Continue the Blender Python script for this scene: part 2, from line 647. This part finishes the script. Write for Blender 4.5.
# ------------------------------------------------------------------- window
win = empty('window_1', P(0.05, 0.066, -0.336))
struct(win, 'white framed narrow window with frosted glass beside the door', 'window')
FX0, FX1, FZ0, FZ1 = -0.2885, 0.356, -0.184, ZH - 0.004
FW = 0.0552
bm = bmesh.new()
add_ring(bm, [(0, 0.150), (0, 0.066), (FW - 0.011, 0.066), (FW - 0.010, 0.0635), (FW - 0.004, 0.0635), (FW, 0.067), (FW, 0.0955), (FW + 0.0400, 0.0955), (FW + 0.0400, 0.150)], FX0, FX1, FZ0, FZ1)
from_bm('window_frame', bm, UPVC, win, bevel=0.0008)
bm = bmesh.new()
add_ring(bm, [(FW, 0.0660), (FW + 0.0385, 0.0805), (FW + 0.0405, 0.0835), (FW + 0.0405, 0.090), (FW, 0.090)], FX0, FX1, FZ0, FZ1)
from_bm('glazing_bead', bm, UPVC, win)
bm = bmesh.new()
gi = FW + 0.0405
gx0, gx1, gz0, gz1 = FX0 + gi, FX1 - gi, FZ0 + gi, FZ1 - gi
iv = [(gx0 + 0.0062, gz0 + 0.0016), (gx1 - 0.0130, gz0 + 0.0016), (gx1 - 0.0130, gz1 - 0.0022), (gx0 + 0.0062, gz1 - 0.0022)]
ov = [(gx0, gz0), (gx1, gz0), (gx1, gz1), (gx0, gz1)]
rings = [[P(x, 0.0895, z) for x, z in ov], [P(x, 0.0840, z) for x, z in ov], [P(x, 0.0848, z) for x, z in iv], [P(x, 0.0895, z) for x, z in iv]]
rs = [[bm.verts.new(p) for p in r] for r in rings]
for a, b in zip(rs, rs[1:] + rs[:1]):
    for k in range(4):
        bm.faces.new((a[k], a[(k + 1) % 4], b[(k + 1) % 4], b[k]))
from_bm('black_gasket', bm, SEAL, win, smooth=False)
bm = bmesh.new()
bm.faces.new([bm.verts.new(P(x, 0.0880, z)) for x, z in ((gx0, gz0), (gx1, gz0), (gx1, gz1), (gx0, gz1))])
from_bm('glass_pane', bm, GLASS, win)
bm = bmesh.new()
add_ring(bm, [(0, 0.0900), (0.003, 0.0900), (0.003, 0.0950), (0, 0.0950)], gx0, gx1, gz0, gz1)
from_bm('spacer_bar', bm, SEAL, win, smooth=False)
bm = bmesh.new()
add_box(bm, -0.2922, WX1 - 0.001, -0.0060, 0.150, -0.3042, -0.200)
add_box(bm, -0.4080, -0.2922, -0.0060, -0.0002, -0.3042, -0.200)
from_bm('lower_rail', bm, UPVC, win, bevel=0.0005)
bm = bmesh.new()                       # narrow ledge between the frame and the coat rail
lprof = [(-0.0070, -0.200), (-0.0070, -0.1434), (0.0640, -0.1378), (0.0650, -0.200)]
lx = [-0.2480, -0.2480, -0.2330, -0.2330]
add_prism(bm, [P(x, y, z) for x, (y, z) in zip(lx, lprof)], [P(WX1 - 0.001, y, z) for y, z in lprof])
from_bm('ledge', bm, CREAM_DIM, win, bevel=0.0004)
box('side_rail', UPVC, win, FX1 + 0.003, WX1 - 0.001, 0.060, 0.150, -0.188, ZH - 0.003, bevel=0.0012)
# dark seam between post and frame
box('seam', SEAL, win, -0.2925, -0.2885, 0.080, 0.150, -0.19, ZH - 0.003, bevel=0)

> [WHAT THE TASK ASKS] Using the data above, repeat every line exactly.

> [WRITTEN RESPONSE]
Continue the Blender Python script for this scene: part 2, from line 647. This part finishes the script. Write for Blender 4.5.
# ------------------------------------------------------------------- window
win = empty('window_1', P(0.05, 0.066, -0.336))
struct(win, 'white framed narrow window with frosted glass beside the door', 'window')
FX0, FX1, FZ0, FZ1 = -0.2885, 0.356, -0.184, ZH - 0.004
FW = 0.0552
bm = bmesh.new()
add_ring(bm, [(0, 0.150), (0, 0.066), (FW - 0.011, 0.066), (FW - 0.010, 0.0635), (FW - 0.004, 0.0635), (FW, 0.067), (FW, 0.0955), (FW + 0.0400, 0.0955), (FW + 0.0400, 0.150)], FX0, FX1, FZ0, FZ1)
from_bm('window_frame', bm, UPVC, win, bevel=0.0008)
bm = bmesh.new()
add_ring(bm, [(FW, 0.0660), (FW + 0.0385, 0.0805), (FW + 0.0405, 0.0835), (FW + 0.0405, 0.090), (FW, 0.090)], FX0, FX1, FZ0, FZ1)
from_bm('glazing_bead', bm, UPVC, win)
bm = bmesh.new()
gi = FW + 0.0405
gx0, gx1, gz0, gz1 = FX0 + gi, FX1 - gi, FZ0 + gi, FZ1 - gi
iv = [(gx0 + 0.0062, gz0 + 0.0016), (gx1 - 0.0130, gz0 + 0.0016), (gx1 - 0.0130, gz1 - 0.0022), (gx0 + 0.0062, gz1 - 0.0022)]
ov = [(gx0, gz0), (gx1, gz0), (gx1, gz1), (gx0, gz1)]
rings = [[P(x, 0.0895, z) for x, z in ov], [P(x, 0.0840, z) for x, z in ov], [P(x, 0.0848, z) for x, z in iv], [P(x, 0.0895, z) for x, z in iv]]
rs = [[bm.verts.new(p) for p in r] for r in rings]
for a, b in zip(rs, rs[1:] + rs[:1]):
    for k in range(4):
        bm.faces.new((a[k], a[(k + 1) % 4], b[(k + 1) % 4], b[k]))
from_bm('black_gasket', bm, SEAL, win, smooth=False)
bm = bmesh.new()
bm.faces.new([bm.verts.new(P(x, 0.0880, z)) for x, z in ((gx0, gz0), (gx1, gz0), (gx1, gz1), (gx0, gz1))])
from_bm('glass_pane', bm, GLASS, win)
bm = bmesh.new()
add_ring(bm, [(0, 0.0900), (0.003, 0.0900), (0.003, 0.0950), (0, 0.0950)], gx0, gx1, gz0, gz1)
from_bm('spacer_bar', bm, SEAL, win, smooth=False)
bm = bmesh.new()
add_box(bm, -0.2922, WX1 - 0.001, -0.0060, 0.150, -0.3042, -0.200)
add_box(bm, -0.4080, -0.2922, -0.0060, -0.0002, -0.3042, -0.200)
from_bm('lower_rail', bm, UPVC, win, bevel=0.0005)
bm = bmesh.new()                       # narrow ledge between the frame and the coat rail
lprof = [(-0.0070, -0.200), (-0.0070, -0.1434), (0.0640, -0.1378), (0.0650, -0.200)]
lx = [-0.2480, -0.2480, -0.2330, -0.2330]
add_prism(bm, [P(x, y, z) for x, (y, z) in zip(lx, lprof)], [P(WX1 - 0.001, y, z) for y, z in lprof])
from_bm('ledge', bm, CREAM_DIM, win, bevel=0.0004)
box('side_rail', UPVC, win, FX1 + 0.003, WX1 - 0.001, 0.060, 0.150, -0.188, ZH - 0.003, bevel=0.0012)
# dark seam between post and frame
box('seam', SEAL, win, -0.2925, -0.2885, 0.080, 0.150, -0.19, ZH - 0.003, bevel=0)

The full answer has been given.